The documents, which Kabak shared with Streetsblog, detail scenarios that DOT is considering to prioritize buses and high-occupancy vehicles during the shutdown. They do not represent final decisions made by agency staff or City Hall, but shed light on the thinking at DOT and the MTA and how far the city is willing to go to claim street space for transit. One caveat is that while the documents were produced in the past few months, they may not represent the current state of the city’s internal planning process.

On the East River bridges, the scenario with the most impact on private car travel calls for allowing only vehicles with three or more occupants on the Williamsburg Bridge all day (and maybe overnight), and for HOV3 restrictions on the other three bridges from 5 a.m. to 11 a.m.

Other scenarios include making only the Williamsburg Bridge HOV3, or designating a bus- and truck-only lane in each direction on the Williamsburg Bridge. No scenario mentions combining HOV restrictions and bus lanes on the bridge.

The draft plan for shuttle bus service calls for three routes between Williamsburg and Manhattan. Map: MTA/DOT
The draft plan for shuttle bus service calls for three routes between Williamsburg and Manhattan. Map: MTA/DOT

The MTA’s service plan, meanwhile, calls for running 60 buses per hour over the Williamsburg Bridge during peak hours. To keep those buses moving, they will need unobstructed travel not only on the bridge, but on the approaches to the bridge as well.

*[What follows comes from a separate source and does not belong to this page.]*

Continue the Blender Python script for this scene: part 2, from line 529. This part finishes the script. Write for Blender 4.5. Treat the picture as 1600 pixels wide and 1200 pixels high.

While the documents show DOT considering bus lanes on Delancey Street (especially westbound) and other approaches, there is no indication of any firm commitment, though keep in mind that these questions may have since been resolved.

On 14th Street, where peak bus frequency would double to about one bus per minute, DOT is developing a plan for strong transit priority between Third Avenue and Eighth Avenue, with those treatments tapering off on each end.

On those five blocks, 14th Street would be exclusively for transit, except for deliveries and private vehicles getting to and from garages, which would be expected to use only the block of the busway closest to their destination.

Between Third Avenue and First Avenue, 14th Street would have standard painted bus lanes and other traffic would be allowed. And between Ninth Avenue and Eighth Avenue, eastbound buses would operate in a transit-only right-of-way, while westbound buses would have a standard bus lane. West of Ninth Avenue and east of First Avenue there would be no transit lanes.

Officials are considering substantial sidewalk expansions along 14th Street, but they are not planning for bikeways. The demand for bike travel on 14th Street isn’t going away, however, and without designated space for cycling, many people will opt to ride in the busway.

With the caveat that these are preliminary plans and may be a month or two behind the most current thinking at DOT and the MTA, they raise some red flags. Transit priority on the Williamsburg Bridge and its approaches in both Manhattan and Brooklyn, as well as the eastern portions of 14th Street, appears to be provisional at best in these documents. And while the central portion of 14th Street could be in line for strong transit-priority treatments, the agencies seem to be dodging the question of how to safely accommodate bicycling on the 14th Street corridor.

There’s not much time left to get these decisions right. DOT and the MTA are expected to reveal a plan sometime next month, after election day.